« On mesure ce que vaut une société à ce qu’elle fait pour sa jeunesse. » : c’est à peu près en ces termes qu’un ancien Premier ministre de la République avait évoqué l’action de son gouvernement en faveur de la jeunesse.
Il s’agissait alors de lancer un vaste programme de développement de l’insertion professionnelle et sociale, fondé sur un maillage serré du territoire par un réseau de points d’accueil et d’information, de missions locales pour l’emploi, et d’organiser des stages de formation faisant largement appel à la pédagogie de l’alternance, avec des phases d’expérimentation pratique in situ et des périodes de formation théorique.
Nous constatons d’ailleurs que, près de trente ans après le lancement de ce plan de formation professionnelle de la jeunesse – un grand nombre de jeunes sortaient alors précocement du système scolaire, sans maîtriser suffisamment les outils de communication courante ni disposer d’un diplôme validant leur parcours –, les mêmes problématiques demeurent pleinement d’actualité.
Le niveau général de formation initiale de la jeunesse de ce pays s’est profondément modifié et, malgré bien des obstacles, un nombre croissant de jeunes peuvent aujourd’hui s’appuyer sur un ensemble de savoirs, théoriques et techniques, qui devraient suffire à leur éviter un parcours obligé de chômage et de précarité.
Même dans les quartiers les plus déshérités, dans ce que l’on appelle les zones sensibles, la jeunesse est aujourd’hui, de manière très majoritaire, engagée dans un processus d’élévation de son niveau général de formation, que la création des baccalauréats professionnels et les enseignements tirés du plan Rigout ont notamment permis d’enclencher.
Chers collègues de l’opposition, ce n’est d’ailleurs pas pour d’autres raisons que la jeunesse de notre pays s’est largement mobilisée, en 2006, contre le contrat première embauche, dispositif que vous aviez adopté et qui lui apparaissait comme une sorte d’affront à ses désirs, à ses aspirations, à ses potentialités. Ce n’est pas pour d’autres raisons qu’elle participe de plus en plus, et avec une détermination croissante, au mouvement actuel de contestation de ce projet de réforme des retraites.

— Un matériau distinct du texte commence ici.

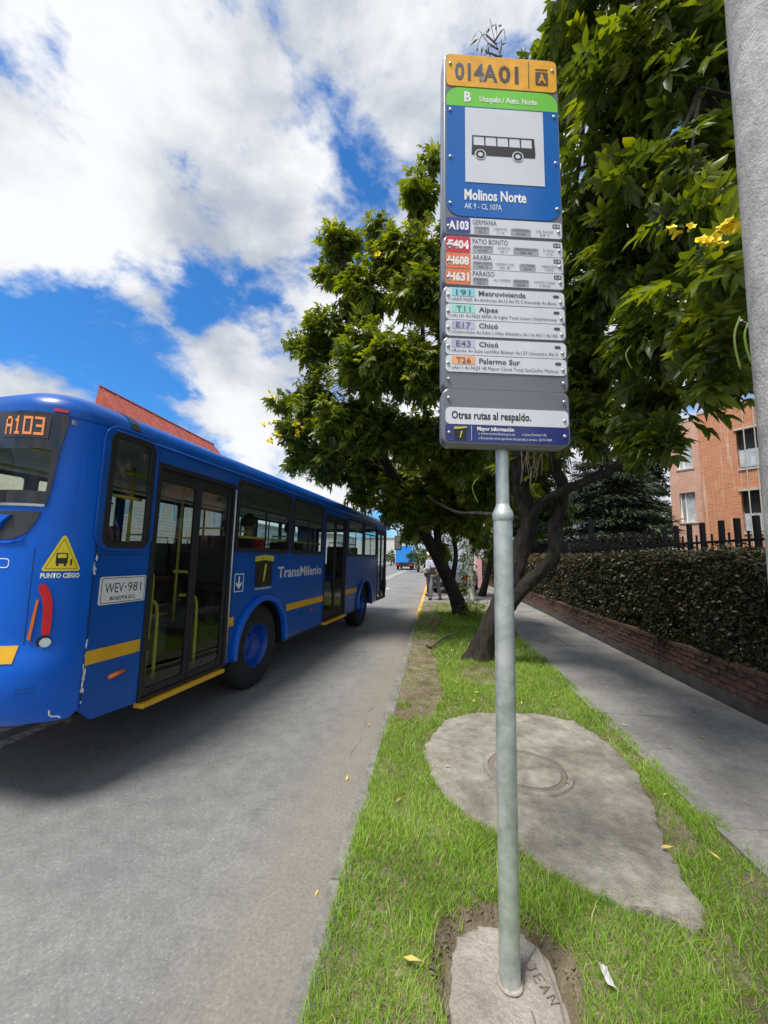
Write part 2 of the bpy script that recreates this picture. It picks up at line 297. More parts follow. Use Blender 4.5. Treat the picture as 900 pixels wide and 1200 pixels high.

De bonnes âmes feignent de s’étonner de voir les jeunes lycéens et étudiants manifester contre cette pseudo-réforme des retraites, mais il n’est nul besoin d’être en classe de préparation au concours de l’ENA pour se rendre compte qu’un allongement de la durée de cotisation à quarante et une ou quarante-deux années obligerait ceux qui commencent à travailler entre 22 et 25 ans à prendre leur retraite à l’âge de 67 ans s’ils veulent pouvoir bénéficier du taux plein : il leur serait, en pratique, presque impossible de cesser leur activité à 62 ans, et a fortiori à 60 ans, eu égard à l’importance de la décote. Les jeunes de notre pays sont très opposés à la réforme projetée, non parce qu’ils pensent que leurs retraites ne seront pas payées dans trente ou quarante ans, mais parce qu’ils craignent que le montant de celles-ci ne leur suffisent pas, alors, pour vivre décemment. De fait, entre décote et gel du pouvoir d’achat pour cause d’indexation des pensions sur l’évolution des prix, les retraités des années 2040 et 2050 ne risquent pas, si votre projet est adopté, de rouler sur l’or !
Ces futurs retraités attendent aujourd’hui de la vie qu’elle soit autre chose qu’un long chemin de croix entre petits boulots, temps partiel, intérim et précarité, le tout ponctué de périodes de chômage plus ou moins longues.
L’enjeu de l’intégration professionnelle de la jeunesse sous-tend donc directement ce projet de loi. Il est tout à fait essentiel d’assurer son insertion dans le monde du travail, ne serait-ce que pour garantir une certaine pérennité des ressources de notre régime de retraite.